Derivatives of Trigonometric Function

[PMC_l0ver]

Homework Statement

y=(sin2x)(cos2)

Homework Equations

Product Rule for Derivatives
identities:
derivatives of
Sinx = Cosx
Cox = -Sinx

The Attempt at a Solution

i used the product and chain rule for derivatives then do the identities

y = sin2x*cos2x
dy/dx = (Cos2x)(2) (Cosx) + (-Sin2x)(2)(Sin2x)
dy/dx = 2(Cos2x^2) - 2(Sin4x^2)

i know that my answer is wrong... I am kinda confuse about multiplying them
can please anyone help me

 

[micromass]

I assume that your problem is y=(sin 2x)(cos 2x), you made a little type.

Then the derivative is 2(cos2x)(cos2x)+2(-sin 2x)(sin 2x)=2cos²2x-2sin²2x

 

[PMC_l0ver]

I assume that your problem is y=(sin 2x)(cos 2x), you made a little type.

Then the derivative is 2(cos2x)(cos2x)+2(-sin 2x)(sin 2x)=2cos²2x-2sin²2x

yes its y= (sin 2x) (cos 2x)
however
ur answer does nnot match to the answer key
and also this part u did " 2(-sin 2x)(sin 2x) " isn't suppose to be -2(Sin²4x)

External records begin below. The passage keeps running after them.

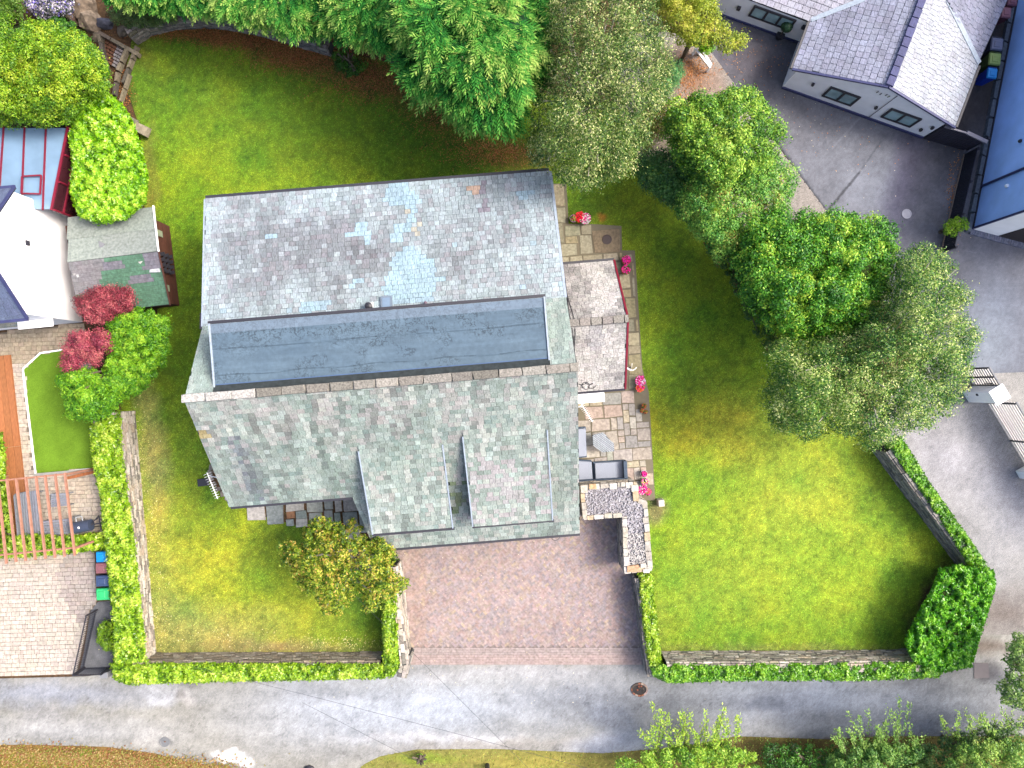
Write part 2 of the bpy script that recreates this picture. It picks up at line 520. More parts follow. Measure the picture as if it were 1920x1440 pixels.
def crown(poly, z0, z1, ncl, rpx, nleaf, ll, lw, cols, m, parent, name='crown', squash=.75, margin=.35,
          droop=0.0, low=.0, tintamp=.5, rnd=.5, hang=0.0, style='leaf', zvar=.2, scatter=.0):
    cx, cy, d = centres(poly, ncl, rpx * margin)
    n = len(cx)
    t = np.clip(d / (np.max(d) * .85), 0, 1)
    zc = z0 + (z1 - z0) * np.sqrt(1 - (1 - t) ** 2) * RG.uniform(1 - zvar * 2, 1 + zvar * .5, n)
    ppm = F / (H - zc)
    rw = rpx / ppm * RG.uniform(.55, 1.35, n)
    C0 = Pn(cx, cy, zc)
    mid = Pn(np.mean(cx), np.mean(cy), (z0 + z1) * .5)
    wgt = rw ** 2; wgt = wgt / wgt.sum()
    ci = RG.choice(n, nleaf, p=wgt)
    dv = unit(RG.normal(size=(nleaf, 3))); dv[:, 2] = np.abs(dv[:, 2]) * 1.0 - RG.random(nleaf) * .5 * (RG.random(nleaf) < .5)
    dv = unit(dv)
    rad = rw[ci] * (0.4 + .62 * RG.random(nleaf) ** .5) * (1 + scatter * RG.normal(size=nleaf) * .3)
    Q = C0[ci] + dv * rad[:, None] * np.array([1, 1, squash])
    far = RG.random(nleaf) < .05
    Q[far] = C0[ci][far] + dv[far] * (rw[ci][far] * RG.uniform(1.1, 1.7, far.sum()))[:, None]
    if low: Q[:, 2] -= RG.random(nleaf) ** 3 * low
    if hang: Q[:, 2] -= RG.exponential(hang, nleaf)
    tint = RG.normal(size=n) * tintamp * .35
    tt = np.clip(.45 + tint[ci] + RG.normal(size=nleaf) * rnd * .4 + (t[ci] - .5) * .15, 0, 1)
    C = pal(cols, tt)
    nv = unit(dv + RG.normal(size=(nleaf, 3)) * .55 + np.array([0, 0, .35]))
    outw = unit(C0[ci] - mid) * np.array([1, 1, 0])
    rv = RG.normal(size=(nleaf, 3)) * (1.0 if not droop else .45)
    if droop: rv = rv + droop * (outw * .8 + dv * .6 + np.array([0, 0, -.7]))
    ax = unit(rv - (rv * nv).sum(-1, keepdims=True) * nv)
    bx = np.cross(nv, ax)
    s = RG.uniform(.65, 1.3, nleaf)[:, None]
    o = leaf_obj(name, Q, ax * ll * .5 * s, bx * lw * .5 * s, C, m, parent)
    return o, C0, rw

def fronds(poly, z0, z1, ncl, rpx, nspray, cols, parent, name='crown', ln=.5, down=(0, -1, 0)):
    """feathery conifer sprays: leaflets set along short drooping stems"""
    cx, cy, d = centres(poly, ncl, rpx * .45)
    n = len(cx)
    t = np.clip(d / (np.max(d) * .8), 0, 1)
    zc = z0 + (z1 - z0) * np.sqrt(1 - (1 - t) ** 2) * RG.uniform(.72, 1.04, n)
    C0 = Pn(cx, cy, zc)
    rw = rpx / (F / (H - zc)) * RG.uniform(.7, 1.2, n)
    ci = RG.choice(n, nspray)
    dv = unit(RG.normal(size=(nspray, 3)) + np.array(down) * .7)
    dv[:, 2] = np.abs(dv[:, 2]) * .9 - .12; dv = unit(dv)
    base = C0[ci] + dv * rw[ci][:, None] * RG.uniform(.25, .8, nspray)[:, None]
    mid = C0.mean(0)
    od = unit((C0[ci] - mid) * np.array([1, 1, 0])) * .35 + np.array(down) * .55
    st = unit(dv * .7 + od + RG.normal(size=(nspray, 3)) * .25 + np.array([0, 0, -.3]))
    nv = unit(np.array([0, 0, 1.0]) + dv * .5 + RG.normal(size=(nspray, 3)) * .25)
    nv = unit(nv - (nv * st).sum(-1, keepdims=True) * st)
    sd = np.cross(st, nv)
    L = ln * RG.uniform(.6, 1.25, nspray)
    k = 11
    Pc = []; A = []; B = []; CC = []
    tint = RG.normal(size=n) * .2; bright = (RG.random(nspray) < .22) * .22
    hgt = t[ci] * .12
    for i in range(k):
        f = i / (k - 1)
        sg = 1 if i % 2 else -1
        if i == k - 1: sg = 0
        ld = unit(st * .85 + sd * sg * .6 + nv * RG.normal(size=(nspray, 1)) * .15)
        l = (L * (.42 - .18 * f))[:, None]
        p0 = base + st * (L * f)[:, None] - nv * (f * f * .12)
        Pc.append(p0 + ld * l * .5); A.append(ld * l * .6); B.append(np.cross(nv, ld) * .026 * RG.uniform(.8, 1.4, (nspray, 1)))
        CC.append(pal(cols, np.clip(.15 + tint[ci] + bright + hgt + f * .5 + RG.normal(size=nspray) * .12, 0, 1)))
    return leaf_obj(name, np.concatenate(Pc), np.concatenate(A), np.concatenate(B), np.concatenate(CC), M['conifer'], parent), C0, rw

def trunk(parent, base, tops, r, m, name='trunk'):
    mb = MB()
    base = Vector(base)
    hub = base + Vector((0, 0, max(.5, (min(t[2] for t in tops) - base.z) * .45)))
    mb.tube([base + Vector((0, 0, -.1)), (base + hub) / 2 + Vector((.05, .03, 0)), hub], r, 8, r * .75)
    for t in tops:
        t = Vector(t)
        md = (hub * .5 + t * .5) + Vector((R.uniform(-.3, .3), R.uniform(-.3, .3), R.uniform(.0, .4)))
        mb.tube([hub - Vector((0, 0, .1)), md, t], r * .5, 5, r * .1)
    return mb.build(name, m, parent)

def limbs_from(C0, rw, n):
    ix = RG.choice(len(C0), min(n, len(C0)), replace=False)
    return [tuple(C0[i] + np.array([0, 0, rw[i] * .75])) for i in ix]

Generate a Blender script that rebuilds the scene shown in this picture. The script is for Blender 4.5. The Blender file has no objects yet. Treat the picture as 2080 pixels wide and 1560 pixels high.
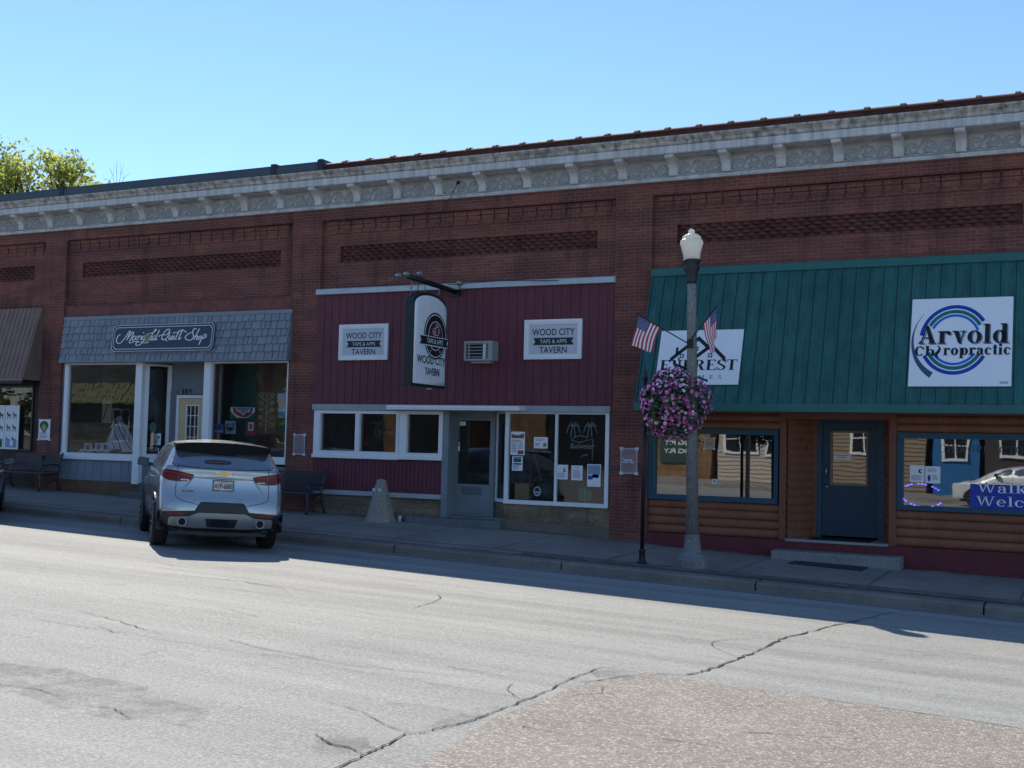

btw the answer base on the book is

2cos4x and I am trying to figure out how to do it properly
btw thanks for trying my problem i appreciate it!

 

[micromass]

Ah yes. You have the formula

\cos(2x)=\cos^2(x)-\sin^2(x)

So my formula

2\cos^22x-2\sin^22x = 2\cos (2(2x))=2\cos(4x)

Note that it isn't true that 2cos(2x)=cos(4x). I say this, because it seems that you did that...

 

[PMC_l0ver]

can you please explain it steps by steps
im sorry because I am still new at this lesson and i can't do it in my head yet
thank you!
the part that i get confuse would probably be multiplying trigo

 

[micromass]

So

[\cos(2x)\sin(2x)]^\prime=2(\cos 2x)(\cos 2x)+2(-\sin 2x)(\sin 2x)=2\cos^22x-2\sin^22x

Using the trigoniometric formula \cos(2\alpha)=\cos^2\alpha-\sin^2\alpha with \alpha=2x, we get

2\cos^22x-2\sin^22x=2(\cos^22x-\sin^22x)=2\cos(2(2x))=2\cos(4x)

Also note that it is NOT true that sin(x)sin(y)=sin(xy). I read this in your first post. It is NOT TRUE, it is EVIL!

 

[PMC_l0ver]

because the answer says

Since y=1/2 sin (4x), it follows that dy/dx = 1/2 cos 4x (4) = 2cos4x

i need to know how to get in this part
your calculation looks good but I am not sure where it came from

 

[micromass]

The answer uses the formule \sin(2\alpha)=2\sin(\alpha)\cos(\alpha).

So instead of deriving cos(2x)sin(2x), they derived (1/2)sin(4x).

 

[PMC_l0ver]

ohhh ok i see thank you!
i totally forgot about this trigonometric formula
thank you so much! it refreshed everything!